Appeal from D. C. N. M. dismissed.
The Chief Justice took no part in the consideration or decision of this case.
No. 1776,
Misc.
Appeal from D. C. N. M. dismissed.
The Chief Justice took no part in the consideration or decision of this case.
dissenting.
Appellants brought this suit as a class action, claiming to represent a class “designated as Indo-Hispano, also called Mexican, Mexican-American and Spanish American, [which is] generally characterized by Spanish surnames, mixed Indian and Spanish ancestry and . . . Spanish as a primary or maternal language.” 1 The District Court dismissed the complaint as a class action, holding that appellants’ definition of the class was “too vague to be meaningful.” 2
*923Class actions are controlled by Rule 23 of the Federal Rules of Civil Procedure. That Rule does not in terms define a “class,” other than by stating that the class must be “so numerous that joinder of all members is impracticable” and that there must be “questions of law or fact common to the class.” Certainly those two prerequisites were satisfied in this case. In addition, however, federal courts have required that “[t]he members of a class must be capable of definite identification as being either in or out of it.” Chaffee v. Johnson, 229 F. Supp. 445, 448. See also Dolgow v. Anderson, 43 F. R. D. 472, 491; Weisman v. MCA Inc., 45 F. R. D. 258, 261; 3B J. Moore, Federal Practice ¶ 23.04 (1969).
In my view, the District Court clearly erred in holding that the members of the class were not sufficiently identifiable. The court relied, for example, on the fact that “the complaint is silent as to whether people with some Spanish or Mexican and Indian ancestors, as well as ancestors who are of some other extraction, i. e., French, English, Danish, etc., would be included as members of the class. These considerations make this characteristic so vague as to be meaningless.” One thing is not vague or uncertain, however, and that is that those who dis*924criminate against members of this and other minority-groups have little difficulty in isolating the objects of their discrimination. And it is precisely this discrimination, as alleged by appellants in their complaint, that presents the “questions of law or fact common to the class.”
This Court responded to a similar contention regarding lack of an identifiable class in a different context in Hernandez v. Texas, 347 U. S. 475. There, the petitioner claimed that persons of Mexican descent were systematically excluded from jury service in violation of the Equal Protection Clause of the Fourteenth Amendment. The Court held that “persons of Mexican descent” constituted a distinct class to which the equal protection guarantee was applicable. “Throughout our history differences in race and color have defined easily identifiable groups which have at times required the aid of the courts in securing equal treatment under the laws.” Id., at 478. And the Court held that one method by which the petitioner could satisfy his burden of proving that persons of Mexican descent constituted a separate class was by showing the attitude of the community. Id., at 479.

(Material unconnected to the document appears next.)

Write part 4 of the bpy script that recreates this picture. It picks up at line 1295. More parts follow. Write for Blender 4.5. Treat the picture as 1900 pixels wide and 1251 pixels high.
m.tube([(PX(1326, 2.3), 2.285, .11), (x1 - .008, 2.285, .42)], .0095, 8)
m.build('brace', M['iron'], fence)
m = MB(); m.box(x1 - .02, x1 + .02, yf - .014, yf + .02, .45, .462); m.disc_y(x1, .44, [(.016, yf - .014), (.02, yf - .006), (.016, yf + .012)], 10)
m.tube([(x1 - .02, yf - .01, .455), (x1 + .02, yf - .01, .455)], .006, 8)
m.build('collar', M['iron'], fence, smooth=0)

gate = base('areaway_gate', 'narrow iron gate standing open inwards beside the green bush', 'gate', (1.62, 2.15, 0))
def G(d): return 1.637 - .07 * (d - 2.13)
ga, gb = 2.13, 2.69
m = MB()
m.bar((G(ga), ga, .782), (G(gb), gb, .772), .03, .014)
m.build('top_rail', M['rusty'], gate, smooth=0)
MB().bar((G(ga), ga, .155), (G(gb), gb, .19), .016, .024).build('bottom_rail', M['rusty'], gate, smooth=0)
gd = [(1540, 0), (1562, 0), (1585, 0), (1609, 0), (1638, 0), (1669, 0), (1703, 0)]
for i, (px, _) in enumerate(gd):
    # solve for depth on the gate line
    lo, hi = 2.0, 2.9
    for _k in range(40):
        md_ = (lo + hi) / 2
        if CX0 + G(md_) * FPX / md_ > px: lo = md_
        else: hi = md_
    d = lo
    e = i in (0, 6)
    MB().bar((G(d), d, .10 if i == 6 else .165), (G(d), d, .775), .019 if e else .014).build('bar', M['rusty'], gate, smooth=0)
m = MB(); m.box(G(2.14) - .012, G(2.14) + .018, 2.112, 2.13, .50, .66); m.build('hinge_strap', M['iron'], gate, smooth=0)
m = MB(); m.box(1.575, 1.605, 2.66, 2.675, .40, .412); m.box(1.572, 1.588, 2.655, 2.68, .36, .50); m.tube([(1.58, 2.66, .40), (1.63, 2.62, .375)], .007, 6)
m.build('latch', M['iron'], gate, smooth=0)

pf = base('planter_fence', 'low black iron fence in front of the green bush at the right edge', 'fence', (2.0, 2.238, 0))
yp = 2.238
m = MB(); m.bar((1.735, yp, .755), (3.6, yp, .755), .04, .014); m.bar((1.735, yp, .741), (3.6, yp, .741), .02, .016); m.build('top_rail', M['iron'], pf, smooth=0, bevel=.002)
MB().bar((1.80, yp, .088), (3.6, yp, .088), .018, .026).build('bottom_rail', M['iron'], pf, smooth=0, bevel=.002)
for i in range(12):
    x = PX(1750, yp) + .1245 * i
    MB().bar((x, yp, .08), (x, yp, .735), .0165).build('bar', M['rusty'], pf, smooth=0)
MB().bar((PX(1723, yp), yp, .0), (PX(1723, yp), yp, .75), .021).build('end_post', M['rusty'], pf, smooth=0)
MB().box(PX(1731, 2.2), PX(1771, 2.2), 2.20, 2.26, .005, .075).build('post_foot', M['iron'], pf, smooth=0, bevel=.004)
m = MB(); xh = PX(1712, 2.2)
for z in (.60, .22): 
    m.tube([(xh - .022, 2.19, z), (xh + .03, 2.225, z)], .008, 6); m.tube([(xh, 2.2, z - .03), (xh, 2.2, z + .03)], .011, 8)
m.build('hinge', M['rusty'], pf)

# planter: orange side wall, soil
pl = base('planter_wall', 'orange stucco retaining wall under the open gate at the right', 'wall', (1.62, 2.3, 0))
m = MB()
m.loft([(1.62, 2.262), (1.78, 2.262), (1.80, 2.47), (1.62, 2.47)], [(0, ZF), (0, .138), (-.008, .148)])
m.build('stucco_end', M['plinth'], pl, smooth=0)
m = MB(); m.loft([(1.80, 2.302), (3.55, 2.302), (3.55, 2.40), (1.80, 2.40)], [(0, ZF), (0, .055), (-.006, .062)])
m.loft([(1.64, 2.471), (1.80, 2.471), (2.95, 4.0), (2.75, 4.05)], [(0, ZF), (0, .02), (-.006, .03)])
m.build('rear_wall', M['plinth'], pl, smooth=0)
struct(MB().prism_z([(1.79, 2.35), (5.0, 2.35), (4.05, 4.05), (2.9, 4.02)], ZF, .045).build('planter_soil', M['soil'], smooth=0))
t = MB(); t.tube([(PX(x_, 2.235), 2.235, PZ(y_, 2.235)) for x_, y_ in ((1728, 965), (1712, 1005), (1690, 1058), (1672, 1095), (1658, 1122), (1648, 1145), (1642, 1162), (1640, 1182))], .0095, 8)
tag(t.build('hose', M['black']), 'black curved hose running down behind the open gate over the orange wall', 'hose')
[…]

What the Court said in Hernandez is, I think, pertinent to the question of establishing the existence of a proper class for a class action under Rule 23. There can be no dispute that in many parts of the Southwestern United States persons of Indian and Mexican or Spanish descent are, as a class, subject to various forms of discrimination. Appellants, as members of that class, brought this action to prevent the continuance of alleged discriminatory actions taken against the class. I do not see how it can be seriously contended that this suit is not a proper class action.3 Indeed, the notes of *925the Advisory Committee to the 1966 amendment of Rule 23 state that “[illustrative [of class actions properly brought under Rule 23 (b) (2) ] are various actions in the civil-rights field where a party is charged with discriminating unlawfully against a class, usually one whose members are incapable of specific enumeration.”

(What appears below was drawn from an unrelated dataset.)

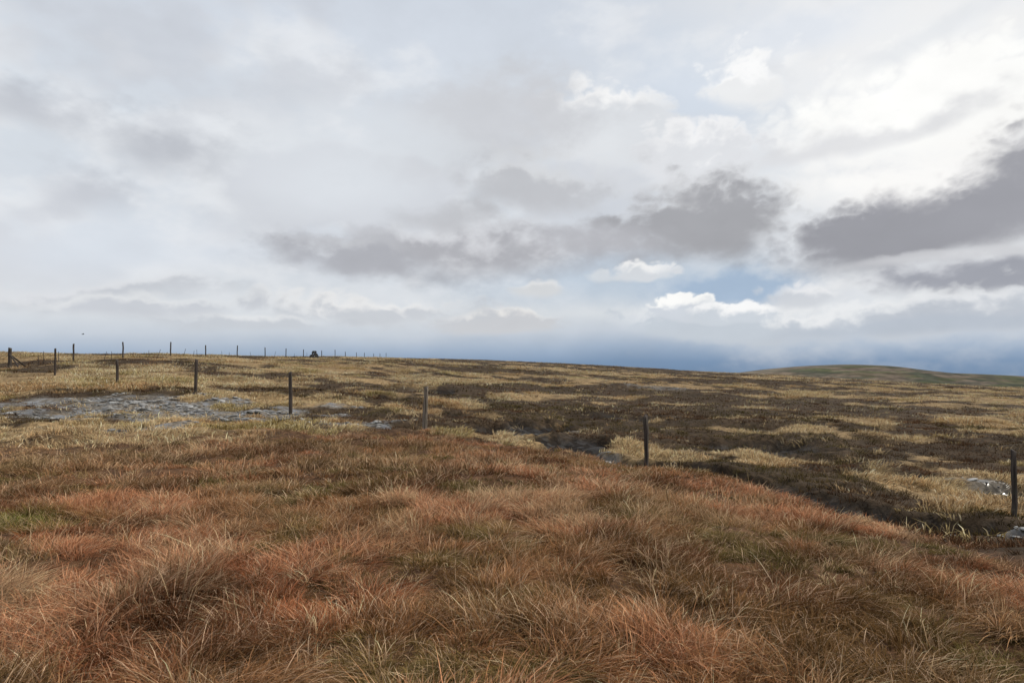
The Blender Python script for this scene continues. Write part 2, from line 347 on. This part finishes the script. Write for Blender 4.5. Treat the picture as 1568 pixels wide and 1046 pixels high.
for k,px in enumerate(xs):
    Y=32*F/(CX-px);x=-32+rng.normal(0,.15);z=h1_(x,Y);h=[1.27,1.3,1.28,1.2,1.25,1.2,1.25,1.15][k] if k<8 else rng.uniform(.85,1.2)
    addto(e2,limb('post_%d'%(k+1),(x,Y,z-.3),(x+rng.normal(0,.03),Y,z+h),.062,.056,wd,1000+k))
for k,px in enumerate([60,67,90,158,171,228,241,281,296,302,340,350,385,420,450,470]):
    Y=32*F/(CX-px);x=-32;z=h1_(x,Y);addto(e2,limb('stake_%d'%(k+1),(x,Y,z-.1),(x+rng.normal(0,.12),Y+.05,z+rng.uniform(.55,.9)),.022,.018,wd,1100+k,sides=6,rings=5,bend=.01))
# ---------------------------------------------------------------- cairn
Yc=104.;xc=(481-CX)/F*Yc;zc=h1_(xc,Yc);bm=bmesh.new();g=np.random.default_rng(5)
for lay in range(7):
    R_=.78*(1-lay/8.)
    for j in range(max(2,int(13*(1-lay/8.)))):
        a=g.uniform(0,6.28);rr=R_*math.sqrt(g.random());m=stonebm(int(g.integers(1e6)),.6);k=g.uniform(.14,.25)
        m.transform(mathutils.Matrix.Translation((xc+rr*math.cos(a),Yc+rr*math.sin(a),zc+.05+lay*.14))@mathutils.Euler((g.normal(0,.3),g.normal(0,.3),a)).to_matrix().to_4x4()@mathutils.Matrix.Scale(k,4))
        bm.from_mesh(m);bpy.data.meshes.remove(m)
m=bpy.data.meshes.new('stone_cairn');bm.to_mesh(m);bm.free();cm,nt,b=mat('dark_cairn_stone')
n1=noise(nt,E(nt,nt.nodes.new('ShaderNodeNewGeometry').outputs['Position']),4,5,.6);nt.links.new(mixc(nt,n1.smooth(.35,.65),(.04,.04,.038,1),(.10,.095,.09,1)).s,b.inputs['Base Color'])
m.materials.append(cm);sc.collection.objects.link(bpy.data.objects.new('stone_cairn',m))
# ---------------------------------------------------------------- bird
bm=bmesh.new();bx,by=W(127,60);bz=CH+(HY-512)/F*60
def ring(c,r,n=8): return [bm.verts.new((c[0],c[1]+r*math.cos(2*math.pi*i/n),c[2]+r*.85*math.sin(2*math.pi*i/n))) for i in range(n)]
rs=[ring((xx,0,zz),rr) for xx,zz,rr in ((-.17,.0,.008),(-.1,0,.03),(-.02,0,.045),(.06,.005,.04),(.1,.015,.026),(.13,.02,.028),(.155,.018,.014),(.18,.014,.003))]
for A_,B_ in zip(rs[:-1],rs[1:]):
    for i in range(8): bm.faces.new((A_[i],A_[(i+1)%8],B_[(i+1)%8],B_[i]))
for sgn in (-1,1):
    pts=[(.06,.02,.01),(.1,.16,.09),(.04,.34,.07),(-.04,.33,.07),(-.03,.16,.085),(-.06,.02,.01)]
    vs=[bm.verts.new((p[0],sgn*p[1],p[2])) for p in pts];bm.faces.new((vs[0],vs[1],vs[4],vs[5]));bm.faces.new((vs[1],vs[2],vs[3],vs[4]))
vs=[bm.verts.new(p) for p in ((-.14,-.01,0),(-.14,.01,0),(-.26,.05,0),(-.26,-.05,0))];bm.faces.new(vs)
m=bpy.data.meshes.new('bird');bm.to_mesh(m);bm.free();bmt,nt,b=mat('dark_feathers');n1=noise(nt,None,20);nt.links.new(mixc(nt,n1,(.02,.02,.02,1),(.05,.045,.04,1)).s,b.inputs['Base Color']);m.materials.append(bmt)
o=bpy.data.objects.new('bird',m);o.location=(bx,by,bz);o.rotation_euler=(.2,0,.4);o.scale=(.7,.7,.7);sc.collection.objects.link(o)
# ---------------------------------------------------------------- hill
hp=np.array([(900,640),(1080,590),(1130,573),(1180,566),(1230,561.5),(1290,559),(1335,560.5),(1385,566),(1412,571),(1480,573.5),(1568,578),(1700,582),(1900,592),(2200,640)])
nx,ny=420,90;pxs=np.linspace(900,2200,nx);Yr=3000
hx=(pxs-CX)/F*Yr;top=np.interp(pxs,hp[:,0],hp[:,1]-1);k_=np.exp(-.5*(np.arange(-9,10)/3)**2);k_/=k_.sum();top=np.convolve(np.pad(top,9,mode='edge'),k_,'valid')
zt=(HY-top)/F*Yr+CH
v=np.linspace(-1,1,ny);XX,VV=np.meshgrid(hx,v);ZT=np.meshgrid(zt,v)[0];YY=Yr+VV*900
prof=np.cos(np.clip(VV,-1,1)*math.pi/2)**1.1
ZZ=-90+(ZT+90)*prof+(fbm(XX,YY,260,5,5)-.5)*26*(1-prof**3)*1.2
scar=np.exp(-((XX-W(1385,3000)[0])/55)**2)*np.exp(-((VV+.18)/.08)**2);ZZ=ZZ-scar*12
m=bpy.data.meshes.new('hill');m.vertices.add(nx*ny);m.vertices.foreach_set('co',np.stack([XX,YY,ZZ],2).ravel())
ii,jj=np.meshgrid(np.arange(nx-1),np.arange(ny-1));q=(jj*nx+ii).ravel();fc=np.stack([q,q+1,q+nx+1,q+nx],1);setfaces(m,fc.ravel(),np.arange(len(fc))*4)
fx,fy,fz=XX.ravel(),YY.ravel(),ZZ.ravel();dz=fz-np.tile(zt,ny)
hc=np.tile(C(.20,.155,.09),(nx*ny,1))  # hill patch tones, lightened with distance haze put into the colour
hc=lerp(hc,(.155,.155,.07),ss(.42,.54,fbm(fx,fz*9,260,61,4)));hc=lerp(hc,(.27,.20,.135),ss(.47,.57,fbm(fx,fz*12,150,67,4)))
hc=lerp(hc,(.085,.09,.06),ss(.52,.62,fbm(fx,fz*14,90,73,4))*.7)
hc=lerp(hc,(.05,.06,.065),np.clip(scar.ravel()*1.2,0,1)*.9)
hc=lerp(hc,(.29,.235,.165),ss(-14,0,dz)*.75)
ca=m.color_attributes.new('zone','FLOAT_COLOR','POINT');ca.data.foreach_set('color',np.hstack([hc,np.ones((len(hc),1))]).ravel())
hm,nt,b=mat('hill_pasture');at=nt.nodes.new('ShaderNodeAttribute');at.attribute_name='zone';n1=noise(nt,E(nt,nt.nodes.new('ShaderNodeNewGeometry').outputs['Position']),.02,6,.6)
nt.links.new(scale_c(nt,E(nt,at.outputs[0]),n1.smooth(.3,.7,.65,1.3)).s,b.inputs['Base Color'])
m.materials.append(hm);sc.collection.objects.link(bpy.data.objects.new('hill',m))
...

The District Court also ruled on the merits of appellants’ claims, dismissing their first, third, and fourth causes of action “with prejudice,” on the ground that they were based on the Treaty of Guadalupe Hidalgo, and that nothing in that Treaty conferred the rights claimed by appellants.4 The third and fourth causes of action, however, specifically relied on the Thirteenth and Fourteenth Amendments to the United States Constitution, so that as to them a dismissal with prejudice seems clearly wrong. The court also noted that there was a lack of specific facts pleaded in appellants’ complaint to support the allegations of discrimination in the third and fourth causes of action. With regard to appellants’ second cause of action, however, the court held that, because a cause of action would be stated if suit were brought on behalf of a properly defined class alleging specific facts, the dismissal should be without prejudice. That reasoning should also apply to appellants’ third and fourth causes of action.
In short, I do not think that the District Court’s disposition of appellants’ complaint should in any way prejudice appellants from obtaining a ruling, as representatives of the Indo-Hispano class, as to the constitutionality under the Fourteenth Amendment of the dis*926crimination presently claimed in the first,5 third, and fourth causes of action of the complaint in this action.
I would note probable jurisdiction and put this case down for oral argument.